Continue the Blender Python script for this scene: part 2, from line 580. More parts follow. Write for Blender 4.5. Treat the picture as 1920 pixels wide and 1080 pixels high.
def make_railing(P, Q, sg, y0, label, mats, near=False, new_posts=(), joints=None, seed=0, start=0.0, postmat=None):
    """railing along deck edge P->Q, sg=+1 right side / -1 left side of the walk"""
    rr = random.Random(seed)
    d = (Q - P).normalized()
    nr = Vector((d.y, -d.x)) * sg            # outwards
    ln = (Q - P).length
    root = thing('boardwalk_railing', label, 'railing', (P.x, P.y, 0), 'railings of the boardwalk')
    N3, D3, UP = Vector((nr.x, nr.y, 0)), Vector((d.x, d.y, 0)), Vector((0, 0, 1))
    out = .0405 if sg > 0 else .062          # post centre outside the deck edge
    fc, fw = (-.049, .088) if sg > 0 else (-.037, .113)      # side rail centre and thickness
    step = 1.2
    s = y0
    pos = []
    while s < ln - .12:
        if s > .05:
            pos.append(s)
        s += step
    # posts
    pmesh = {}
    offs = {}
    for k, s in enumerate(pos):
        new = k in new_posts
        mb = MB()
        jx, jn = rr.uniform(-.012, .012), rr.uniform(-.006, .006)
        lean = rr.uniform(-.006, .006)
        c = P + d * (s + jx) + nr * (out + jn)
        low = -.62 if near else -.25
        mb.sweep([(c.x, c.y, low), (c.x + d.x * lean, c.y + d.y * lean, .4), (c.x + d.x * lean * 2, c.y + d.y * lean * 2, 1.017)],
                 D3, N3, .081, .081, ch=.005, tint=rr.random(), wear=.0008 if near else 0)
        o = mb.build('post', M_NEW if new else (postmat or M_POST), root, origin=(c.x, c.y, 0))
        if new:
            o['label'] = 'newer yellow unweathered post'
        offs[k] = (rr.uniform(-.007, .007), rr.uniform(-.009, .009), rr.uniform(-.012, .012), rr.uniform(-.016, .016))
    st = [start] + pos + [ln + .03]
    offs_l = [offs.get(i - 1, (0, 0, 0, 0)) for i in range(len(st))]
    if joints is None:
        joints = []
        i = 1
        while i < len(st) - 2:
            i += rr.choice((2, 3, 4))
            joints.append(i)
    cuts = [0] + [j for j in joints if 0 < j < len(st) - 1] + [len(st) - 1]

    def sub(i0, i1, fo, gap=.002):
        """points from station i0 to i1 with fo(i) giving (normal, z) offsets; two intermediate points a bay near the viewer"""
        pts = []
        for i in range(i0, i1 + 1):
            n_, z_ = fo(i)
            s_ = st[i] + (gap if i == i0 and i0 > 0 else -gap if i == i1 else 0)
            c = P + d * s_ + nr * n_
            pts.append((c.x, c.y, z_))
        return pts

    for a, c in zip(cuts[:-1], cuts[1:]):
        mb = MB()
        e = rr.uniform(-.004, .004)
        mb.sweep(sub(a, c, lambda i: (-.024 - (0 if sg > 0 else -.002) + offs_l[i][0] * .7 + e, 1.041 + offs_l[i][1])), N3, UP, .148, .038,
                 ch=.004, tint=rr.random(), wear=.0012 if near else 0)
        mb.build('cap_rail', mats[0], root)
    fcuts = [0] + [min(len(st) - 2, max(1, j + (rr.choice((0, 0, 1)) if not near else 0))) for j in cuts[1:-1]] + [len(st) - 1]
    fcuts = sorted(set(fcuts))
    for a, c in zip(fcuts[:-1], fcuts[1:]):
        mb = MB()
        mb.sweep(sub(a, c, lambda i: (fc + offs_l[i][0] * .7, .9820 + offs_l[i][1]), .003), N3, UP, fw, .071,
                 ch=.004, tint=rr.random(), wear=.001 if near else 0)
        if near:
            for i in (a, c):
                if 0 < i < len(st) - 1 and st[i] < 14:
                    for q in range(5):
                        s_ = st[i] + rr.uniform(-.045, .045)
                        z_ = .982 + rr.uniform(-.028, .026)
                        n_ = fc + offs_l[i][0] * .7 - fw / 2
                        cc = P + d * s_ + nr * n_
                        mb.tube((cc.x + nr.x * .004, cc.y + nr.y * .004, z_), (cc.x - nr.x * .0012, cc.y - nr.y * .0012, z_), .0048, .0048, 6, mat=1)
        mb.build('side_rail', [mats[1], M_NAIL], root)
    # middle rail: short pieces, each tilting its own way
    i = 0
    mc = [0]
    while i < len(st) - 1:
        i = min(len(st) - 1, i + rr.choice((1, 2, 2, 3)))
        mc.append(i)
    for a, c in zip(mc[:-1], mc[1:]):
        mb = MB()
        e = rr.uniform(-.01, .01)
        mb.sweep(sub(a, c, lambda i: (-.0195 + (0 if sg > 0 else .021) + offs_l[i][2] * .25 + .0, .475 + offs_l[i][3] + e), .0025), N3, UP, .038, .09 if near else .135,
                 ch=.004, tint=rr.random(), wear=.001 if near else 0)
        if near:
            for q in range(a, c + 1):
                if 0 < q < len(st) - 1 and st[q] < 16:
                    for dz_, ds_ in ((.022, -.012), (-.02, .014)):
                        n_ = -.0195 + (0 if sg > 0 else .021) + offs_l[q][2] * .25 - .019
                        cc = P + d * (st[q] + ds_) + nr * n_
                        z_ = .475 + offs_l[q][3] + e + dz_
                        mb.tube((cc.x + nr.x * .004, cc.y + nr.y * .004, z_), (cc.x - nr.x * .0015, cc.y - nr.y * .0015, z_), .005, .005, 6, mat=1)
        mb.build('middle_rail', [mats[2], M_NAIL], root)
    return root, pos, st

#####

= What you need to do =
Transcribe all of the material exactly. Omit nothing.

= Correct response =
Continue the Blender Python script for this scene: part 2, from line 580. More parts follow. Write for Blender 4.5. Treat the picture as 1920 pixels wide and 1080 pixels high.
def make_railing(P, Q, sg, y0, label, mats, near=False, new_posts=(), joints=None, seed=0, start=0.0, postmat=None):
    """railing along deck edge P->Q, sg=+1 right side / -1 left side of the walk"""
    rr = random.Random(seed)
    d = (Q - P).normalized()
    nr = Vector((d.y, -d.x)) * sg            # outwards
    ln = (Q - P).length
    root = thing('boardwalk_railing', label, 'railing', (P.x, P.y, 0), 'railings of the boardwalk')
    N3, D3, UP = Vector((nr.x, nr.y, 0)), Vector((d.x, d.y, 0)), Vector((0, 0, 1))
    out = .0405 if sg > 0 else .062          # post centre outside the deck edge
    fc, fw = (-.049, .088) if sg > 0 else (-.037, .113)      # side rail centre and thickness
    step = 1.2
    s = y0
    pos = []
    while s < ln - .12:
        if s > .05:
            pos.append(s)
        s += step
    # posts
    pmesh = {}
    offs = {}
    for k, s in enumerate(pos):
        new = k in new_posts
        mb = MB()
        jx, jn = rr.uniform(-.012, .012), rr.uniform(-.006, .006)
        lean = rr.uniform(-.006, .006)
        c = P + d * (s + jx) + nr * (out + jn)
        low = -.62 if near else -.25
        mb.sweep([(c.x, c.y, low), (c.x + d.x * lean, c.y + d.y * lean, .4), (c.x + d.x * lean * 2, c.y + d.y * lean * 2, 1.017)],
                 D3, N3, .081, .081, ch=.005, tint=rr.random(), wear=.0008 if near else 0)
        o = mb.build('post', M_NEW if new else (postmat or M_POST), root, origin=(c.x, c.y, 0))
        if new:
            o['label'] = 'newer yellow unweathered post'
        offs[k] = (rr.uniform(-.007, .007), rr.uniform(-.009, .009), rr.uniform(-.012, .012), rr.uniform(-.016, .016))
    st = [start] + pos + [ln + .03]
    offs_l = [offs.get(i - 1, (0, 0, 0, 0)) for i in range(len(st))]
    if joints is None:
        joints = []
        i = 1
        while i < len(st) - 2:
            i += rr.choice((2, 3, 4))
            joints.append(i)
    cuts = [0] + [j for j in joints if 0 < j < len(st) - 1] + [len(st) - 1]

    def sub(i0, i1, fo, gap=.002):
        """points from station i0 to i1 with fo(i) giving (normal, z) offsets; two intermediate points a bay near the viewer"""
        pts = []
        for i in range(i0, i1 + 1):
            n_, z_ = fo(i)
            s_ = st[i] + (gap if i == i0 and i0 > 0 else -gap if i == i1 else 0)
            c = P + d * s_ + nr * n_
            pts.append((c.x, c.y, z_))
        return pts

    for a, c in zip(cuts[:-1], cuts[1:]):
        mb = MB()
        e = rr.uniform(-.004, .004)
        mb.sweep(sub(a, c, lambda i: (-.024 - (0 if sg > 0 else -.002) + offs_l[i][0] * .7 + e, 1.041 + offs_l[i][1])), N3, UP, .148, .038,
                 ch=.004, tint=rr.random(), wear=.0012 if near else 0)
        mb.build('cap_rail', mats[0], root)
    fcuts = [0] + [min(len(st) - 2, max(1, j + (rr.choice((0, 0, 1)) if not near else 0))) for j in cuts[1:-1]] + [len(st) - 1]
    fcuts = sorted(set(fcuts))
    for a, c in zip(fcuts[:-1], fcuts[1:]):
        mb = MB()
        mb.sweep(sub(a, c, lambda i: (fc + offs_l[i][0] * .7, .9820 + offs_l[i][1]), .003), N3, UP, fw, .071,
                 ch=.004, tint=rr.random(), wear=.001 if near else 0)
        if near:
            for i in (a, c):
                if 0 < i < len(st) - 1 and st[i] < 14:
                    for q in range(5):
                        s_ = st[i] + rr.uniform(-.045, .045)
                        z_ = .982 + rr.uniform(-.028, .026)
                        n_ = fc + offs_l[i][0] * .7 - fw / 2
                        cc = P + d * s_ + nr * n_
                        mb.tube((cc.x + nr.x * .004, cc.y + nr.y * .004, z_), (cc.x - nr.x * .0012, cc.y - nr.y * .0012, z_), .0048, .0048, 6, mat=1)
        mb.build('side_rail', [mats[1], M_NAIL], root)
    # middle rail: short pieces, each tilting its own way
    i = 0
    mc = [0]
    while i < len(st) - 1:
        i = min(len(st) - 1, i + rr.choice((1, 2, 2, 3)))
        mc.append(i)
    for a, c in zip(mc[:-1], mc[1:]):
        mb = MB()
        e = rr.uniform(-.01, .01)
        mb.sweep(sub(a, c, lambda i: (-.0195 + (0 if sg > 0 else .021) + offs_l[i][2] * .25 + .0, .475 + offs_l[i][3] + e), .0025), N3, UP, .038, .09 if near else .135,
                 ch=.004, tint=rr.random(), wear=.001 if near else 0)
        if near:
            for q in range(a, c + 1):
                if 0 < q < len(st) - 1 and st[q] < 16:
                    for dz_, ds_ in ((.022, -.012), (-.02, .014)):
                        n_ = -.0195 + (0 if sg > 0 else .021) + offs_l[q][2] * .25 - .019
                        cc = P + d * (st[q] + ds_) + nr * n_
                        z_ = .475 + offs_l[q][3] + e + dz_
                        mb.tube((cc.x + nr.x * .004, cc.y + nr.y * .004, z_), (cc.x - nr.x * .0015, cc.y - nr.y * .0015, z_), .005, .005, 6, mat=1)
        mb.build('middle_rail', [mats[2], M_NAIL], root)
    return root, pos, st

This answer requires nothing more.